2nd Prize, Indiana State Fair, 2013

 

Greater Midwest Foodways Alliance

FAMILY HEIRLOOM RECIPES

 


Indiana State Fair

August 9, 2013

 

pedestal serving dish bowl cranberry

(Image by Peter Engler)

 

 

Second Prize:

Great-Grandma Cora’s Cranberry Salad

Indiana

 

 

My Great-Grandmother Cora McManus Gremelspacher (1880-1962) was known throughout Cass County (Indiana) as a generous woman, great cook and hostess, and as a strong woman who stood true to her faith during trying times in her farming community of Walton.

 

As was tradition when her husband died in 1934, his body was laid out in the front room of the family farmhouse for the viewing. The Ku Klux Klan burned a cross for the 24 hours during the wake to protest the family’s belief in Catholicism. Cora continued to receive visitors and make them feel welcome despite the display of fear and hatred that could be seen from the window.

 

During the Great Depression traveling workers (hobos) marked her house with a cat symbol, indicating that a “kind lady lives here.” She would invite the men to sit on her porch and serve them a sandwich and lemonade.

 

My grandparents moved to the “Home Farm” in 1934, when Cora moved to town (Logansport, IN) after her husband died.

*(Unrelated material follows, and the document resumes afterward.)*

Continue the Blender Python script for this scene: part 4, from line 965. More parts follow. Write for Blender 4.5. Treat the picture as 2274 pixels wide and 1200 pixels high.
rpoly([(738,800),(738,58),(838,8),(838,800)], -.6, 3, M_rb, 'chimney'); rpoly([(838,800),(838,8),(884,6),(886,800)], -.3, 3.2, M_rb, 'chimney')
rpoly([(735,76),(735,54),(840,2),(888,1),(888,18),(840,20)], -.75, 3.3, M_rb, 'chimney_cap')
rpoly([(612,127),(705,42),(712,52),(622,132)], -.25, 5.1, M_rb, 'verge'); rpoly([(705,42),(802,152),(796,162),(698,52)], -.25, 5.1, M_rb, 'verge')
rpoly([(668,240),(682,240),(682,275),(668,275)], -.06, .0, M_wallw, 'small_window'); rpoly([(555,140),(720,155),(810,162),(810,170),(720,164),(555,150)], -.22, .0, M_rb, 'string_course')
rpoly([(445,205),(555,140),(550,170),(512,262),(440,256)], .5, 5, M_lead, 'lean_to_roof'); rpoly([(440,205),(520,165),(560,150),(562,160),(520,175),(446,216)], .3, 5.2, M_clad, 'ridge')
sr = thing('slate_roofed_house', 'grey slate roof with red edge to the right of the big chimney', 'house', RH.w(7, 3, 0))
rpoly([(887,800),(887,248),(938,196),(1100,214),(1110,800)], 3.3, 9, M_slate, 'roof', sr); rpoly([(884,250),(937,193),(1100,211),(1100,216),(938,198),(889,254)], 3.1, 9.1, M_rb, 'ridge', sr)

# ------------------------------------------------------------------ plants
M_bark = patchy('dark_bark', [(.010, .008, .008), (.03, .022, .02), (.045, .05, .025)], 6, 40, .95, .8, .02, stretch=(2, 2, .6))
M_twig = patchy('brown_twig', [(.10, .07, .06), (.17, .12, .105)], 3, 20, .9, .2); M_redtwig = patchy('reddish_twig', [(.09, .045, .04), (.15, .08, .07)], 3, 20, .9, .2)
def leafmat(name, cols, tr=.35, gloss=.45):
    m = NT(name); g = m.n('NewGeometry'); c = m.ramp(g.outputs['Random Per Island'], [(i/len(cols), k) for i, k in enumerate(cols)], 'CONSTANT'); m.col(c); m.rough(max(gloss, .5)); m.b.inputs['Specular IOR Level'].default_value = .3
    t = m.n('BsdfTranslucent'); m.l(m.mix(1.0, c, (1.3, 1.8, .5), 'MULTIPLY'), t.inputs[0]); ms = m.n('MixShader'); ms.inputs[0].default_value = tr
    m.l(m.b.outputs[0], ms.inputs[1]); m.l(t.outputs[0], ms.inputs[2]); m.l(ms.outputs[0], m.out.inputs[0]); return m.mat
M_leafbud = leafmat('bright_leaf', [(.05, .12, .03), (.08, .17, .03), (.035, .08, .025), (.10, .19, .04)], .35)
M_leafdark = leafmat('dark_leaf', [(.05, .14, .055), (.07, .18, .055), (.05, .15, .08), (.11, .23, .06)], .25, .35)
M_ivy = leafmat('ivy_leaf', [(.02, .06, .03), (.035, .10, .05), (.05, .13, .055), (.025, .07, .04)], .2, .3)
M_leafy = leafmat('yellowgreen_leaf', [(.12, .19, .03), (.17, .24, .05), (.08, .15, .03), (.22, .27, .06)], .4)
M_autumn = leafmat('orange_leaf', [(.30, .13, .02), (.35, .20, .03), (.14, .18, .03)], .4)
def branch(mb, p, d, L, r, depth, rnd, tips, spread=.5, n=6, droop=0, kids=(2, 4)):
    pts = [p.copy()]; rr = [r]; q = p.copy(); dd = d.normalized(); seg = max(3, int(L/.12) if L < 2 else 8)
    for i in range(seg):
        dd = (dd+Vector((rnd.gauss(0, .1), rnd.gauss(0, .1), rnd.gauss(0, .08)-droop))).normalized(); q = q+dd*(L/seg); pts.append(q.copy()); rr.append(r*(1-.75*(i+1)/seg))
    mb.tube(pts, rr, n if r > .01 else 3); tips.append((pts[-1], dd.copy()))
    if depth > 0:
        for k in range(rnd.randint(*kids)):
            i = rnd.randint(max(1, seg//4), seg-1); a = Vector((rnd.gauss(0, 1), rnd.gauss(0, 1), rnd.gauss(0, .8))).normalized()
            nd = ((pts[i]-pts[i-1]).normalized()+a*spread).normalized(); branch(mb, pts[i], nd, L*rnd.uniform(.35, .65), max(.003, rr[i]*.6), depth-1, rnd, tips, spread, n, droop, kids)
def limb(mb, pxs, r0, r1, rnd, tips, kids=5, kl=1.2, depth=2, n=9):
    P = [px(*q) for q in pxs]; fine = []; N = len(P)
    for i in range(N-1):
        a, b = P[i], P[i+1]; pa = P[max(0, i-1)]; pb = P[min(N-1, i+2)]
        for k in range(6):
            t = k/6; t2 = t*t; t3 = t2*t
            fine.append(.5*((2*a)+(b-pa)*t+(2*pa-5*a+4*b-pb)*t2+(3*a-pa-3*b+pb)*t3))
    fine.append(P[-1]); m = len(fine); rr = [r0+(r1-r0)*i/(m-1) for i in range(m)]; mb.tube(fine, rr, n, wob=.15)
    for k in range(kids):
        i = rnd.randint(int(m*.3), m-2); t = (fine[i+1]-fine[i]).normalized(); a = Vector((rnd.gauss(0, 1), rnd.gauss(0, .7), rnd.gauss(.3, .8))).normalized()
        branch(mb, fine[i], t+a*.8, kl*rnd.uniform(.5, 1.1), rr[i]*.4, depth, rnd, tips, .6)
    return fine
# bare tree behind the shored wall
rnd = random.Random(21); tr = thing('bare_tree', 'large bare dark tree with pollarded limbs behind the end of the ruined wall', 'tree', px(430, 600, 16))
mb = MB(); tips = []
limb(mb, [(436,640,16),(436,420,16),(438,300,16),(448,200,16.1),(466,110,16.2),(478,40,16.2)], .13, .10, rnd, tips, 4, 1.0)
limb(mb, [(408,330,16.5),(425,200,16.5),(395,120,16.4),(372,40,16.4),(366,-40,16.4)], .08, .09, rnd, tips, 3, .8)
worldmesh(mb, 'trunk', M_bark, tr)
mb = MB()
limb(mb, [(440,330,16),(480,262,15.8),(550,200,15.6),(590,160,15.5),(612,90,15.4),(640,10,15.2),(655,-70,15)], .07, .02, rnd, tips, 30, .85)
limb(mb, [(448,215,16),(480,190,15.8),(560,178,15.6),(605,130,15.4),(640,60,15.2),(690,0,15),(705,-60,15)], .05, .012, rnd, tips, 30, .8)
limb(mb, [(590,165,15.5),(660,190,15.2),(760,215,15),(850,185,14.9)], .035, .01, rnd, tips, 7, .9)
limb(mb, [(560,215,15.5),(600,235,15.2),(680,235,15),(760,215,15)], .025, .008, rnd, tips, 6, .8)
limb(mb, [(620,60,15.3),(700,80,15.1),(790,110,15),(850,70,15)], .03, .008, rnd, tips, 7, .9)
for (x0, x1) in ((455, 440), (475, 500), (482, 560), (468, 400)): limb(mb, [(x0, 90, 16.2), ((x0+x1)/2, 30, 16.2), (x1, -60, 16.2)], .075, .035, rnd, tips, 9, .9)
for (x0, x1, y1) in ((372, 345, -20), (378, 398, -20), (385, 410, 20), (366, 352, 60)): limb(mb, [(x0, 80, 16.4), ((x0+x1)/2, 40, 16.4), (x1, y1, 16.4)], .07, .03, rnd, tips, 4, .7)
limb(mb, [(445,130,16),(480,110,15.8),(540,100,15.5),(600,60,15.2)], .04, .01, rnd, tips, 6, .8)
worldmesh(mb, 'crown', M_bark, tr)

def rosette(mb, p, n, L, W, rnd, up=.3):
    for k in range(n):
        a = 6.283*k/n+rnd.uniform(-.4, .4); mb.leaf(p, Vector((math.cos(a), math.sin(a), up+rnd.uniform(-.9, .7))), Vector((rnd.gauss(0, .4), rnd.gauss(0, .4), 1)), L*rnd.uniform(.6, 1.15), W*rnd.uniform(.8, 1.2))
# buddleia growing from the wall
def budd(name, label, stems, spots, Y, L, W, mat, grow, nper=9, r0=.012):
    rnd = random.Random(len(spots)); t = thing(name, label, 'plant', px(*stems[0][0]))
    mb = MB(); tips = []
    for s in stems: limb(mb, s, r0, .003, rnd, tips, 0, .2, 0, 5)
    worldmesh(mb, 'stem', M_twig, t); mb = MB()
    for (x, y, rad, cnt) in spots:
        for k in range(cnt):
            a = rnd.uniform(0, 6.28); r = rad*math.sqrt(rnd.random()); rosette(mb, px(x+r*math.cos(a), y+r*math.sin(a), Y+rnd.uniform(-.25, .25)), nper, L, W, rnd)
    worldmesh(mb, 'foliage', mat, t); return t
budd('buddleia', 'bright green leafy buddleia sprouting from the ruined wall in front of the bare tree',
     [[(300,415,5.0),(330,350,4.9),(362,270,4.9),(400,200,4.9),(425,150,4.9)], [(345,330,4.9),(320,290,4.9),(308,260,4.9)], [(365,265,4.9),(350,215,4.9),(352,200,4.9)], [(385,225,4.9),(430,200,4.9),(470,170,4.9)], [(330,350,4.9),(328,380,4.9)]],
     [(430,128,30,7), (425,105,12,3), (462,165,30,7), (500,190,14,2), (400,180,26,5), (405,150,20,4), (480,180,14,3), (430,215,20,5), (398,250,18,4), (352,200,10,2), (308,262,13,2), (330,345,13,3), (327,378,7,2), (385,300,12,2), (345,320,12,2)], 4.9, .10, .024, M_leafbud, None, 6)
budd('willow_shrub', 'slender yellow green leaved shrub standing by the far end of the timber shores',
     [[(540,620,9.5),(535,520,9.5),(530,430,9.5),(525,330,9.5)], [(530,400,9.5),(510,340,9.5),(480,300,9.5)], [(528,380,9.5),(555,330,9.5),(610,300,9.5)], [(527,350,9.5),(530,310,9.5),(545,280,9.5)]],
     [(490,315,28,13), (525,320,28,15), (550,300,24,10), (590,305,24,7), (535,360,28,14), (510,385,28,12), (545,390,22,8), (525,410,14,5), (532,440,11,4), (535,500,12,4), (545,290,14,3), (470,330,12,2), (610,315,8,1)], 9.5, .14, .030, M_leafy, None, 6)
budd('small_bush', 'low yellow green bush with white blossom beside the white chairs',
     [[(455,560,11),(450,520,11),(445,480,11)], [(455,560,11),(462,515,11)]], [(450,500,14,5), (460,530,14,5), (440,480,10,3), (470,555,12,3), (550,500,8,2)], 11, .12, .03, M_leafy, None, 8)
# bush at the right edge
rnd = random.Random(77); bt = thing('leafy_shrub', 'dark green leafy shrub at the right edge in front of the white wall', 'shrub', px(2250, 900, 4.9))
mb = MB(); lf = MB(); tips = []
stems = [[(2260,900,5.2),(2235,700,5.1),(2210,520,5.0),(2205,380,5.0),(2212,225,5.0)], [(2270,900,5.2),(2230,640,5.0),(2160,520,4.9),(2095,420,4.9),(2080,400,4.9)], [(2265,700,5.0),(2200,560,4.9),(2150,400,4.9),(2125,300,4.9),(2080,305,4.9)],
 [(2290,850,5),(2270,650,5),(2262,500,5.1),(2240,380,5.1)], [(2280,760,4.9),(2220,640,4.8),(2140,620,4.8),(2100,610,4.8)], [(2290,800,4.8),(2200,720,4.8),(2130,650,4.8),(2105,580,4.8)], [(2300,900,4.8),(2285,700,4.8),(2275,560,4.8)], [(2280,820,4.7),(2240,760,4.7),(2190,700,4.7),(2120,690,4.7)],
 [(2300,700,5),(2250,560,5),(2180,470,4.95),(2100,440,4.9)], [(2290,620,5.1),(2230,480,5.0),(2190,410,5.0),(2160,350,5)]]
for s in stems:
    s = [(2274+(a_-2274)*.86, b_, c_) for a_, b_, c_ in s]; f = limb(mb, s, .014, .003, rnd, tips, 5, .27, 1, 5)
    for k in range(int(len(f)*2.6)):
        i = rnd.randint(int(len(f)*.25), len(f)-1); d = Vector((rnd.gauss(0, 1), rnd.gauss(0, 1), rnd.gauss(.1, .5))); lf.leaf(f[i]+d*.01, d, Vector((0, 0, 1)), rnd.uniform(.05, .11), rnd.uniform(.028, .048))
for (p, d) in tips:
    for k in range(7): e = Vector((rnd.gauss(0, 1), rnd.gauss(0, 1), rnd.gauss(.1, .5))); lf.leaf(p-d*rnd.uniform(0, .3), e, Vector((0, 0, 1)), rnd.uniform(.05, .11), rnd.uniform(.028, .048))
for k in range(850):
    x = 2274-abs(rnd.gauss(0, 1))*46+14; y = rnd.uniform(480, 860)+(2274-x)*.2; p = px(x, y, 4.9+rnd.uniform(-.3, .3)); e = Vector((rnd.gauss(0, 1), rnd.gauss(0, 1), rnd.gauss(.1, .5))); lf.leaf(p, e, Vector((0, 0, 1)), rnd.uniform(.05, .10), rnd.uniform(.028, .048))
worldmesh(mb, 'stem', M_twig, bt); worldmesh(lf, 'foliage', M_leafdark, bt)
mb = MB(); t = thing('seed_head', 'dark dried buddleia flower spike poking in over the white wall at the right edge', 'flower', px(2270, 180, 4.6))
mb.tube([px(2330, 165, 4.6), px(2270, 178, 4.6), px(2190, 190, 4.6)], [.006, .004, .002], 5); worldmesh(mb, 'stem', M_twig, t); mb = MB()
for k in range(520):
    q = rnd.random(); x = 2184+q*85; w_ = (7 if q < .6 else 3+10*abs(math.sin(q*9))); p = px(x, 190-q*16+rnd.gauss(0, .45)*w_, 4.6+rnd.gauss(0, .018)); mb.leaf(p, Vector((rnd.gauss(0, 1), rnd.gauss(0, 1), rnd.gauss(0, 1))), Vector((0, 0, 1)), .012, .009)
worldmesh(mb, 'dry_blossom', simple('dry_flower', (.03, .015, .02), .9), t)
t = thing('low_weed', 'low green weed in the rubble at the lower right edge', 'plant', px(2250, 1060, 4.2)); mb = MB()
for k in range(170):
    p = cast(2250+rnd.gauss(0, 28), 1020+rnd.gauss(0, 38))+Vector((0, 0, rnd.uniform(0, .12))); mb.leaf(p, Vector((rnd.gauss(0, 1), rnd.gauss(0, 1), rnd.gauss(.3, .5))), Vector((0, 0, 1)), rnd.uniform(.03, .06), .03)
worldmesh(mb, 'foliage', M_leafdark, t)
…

My Grandma Leona Donohue Gremelspacher (1905 – 1984) learned to make the salad from Cora, her mother-in-law. Leona continued the tradition preparing the recipe for her family of six children, including my mother, Mary Ellen Gremelspacher Spitznogle (b. 1940).

 

Mom made the cranberry salad for all of our holiday meals for our family, and it was my favorite dish. I would make sure that the bowl ended up close to my seat at the table.

 

Although Cora died when I was just six months old; I watched Grandma Leona make the salad many times in the same kitchen that Cora prepared it for her family. I clearly remember sitting at the table in the kitchen that my great-grandmother, grandmother, and mother all cooked in, copying the recipe in my big loopy 1970s handwriting for my collection.

 

Cora’s Cranberry Salad recipe has become a four-generation holiday tradition now that I have taken over the preparing the salad for my contribution to our family meals. I love looking my faded recipe card as I cook on my 1960s era stove and think of the strong and generous women that came before me. I hope that I can live up to their reputation and cooking skills.

 

To symbolize the four generations dishes are from Cora’s set of Haviland china, the silver fork belonged to Leona, the serving spoon is from the set that my mother gave me for my 40th birthday, and I bought the antique compote dish several years ago when I learned that Cora always served the Cranberry Salad in one.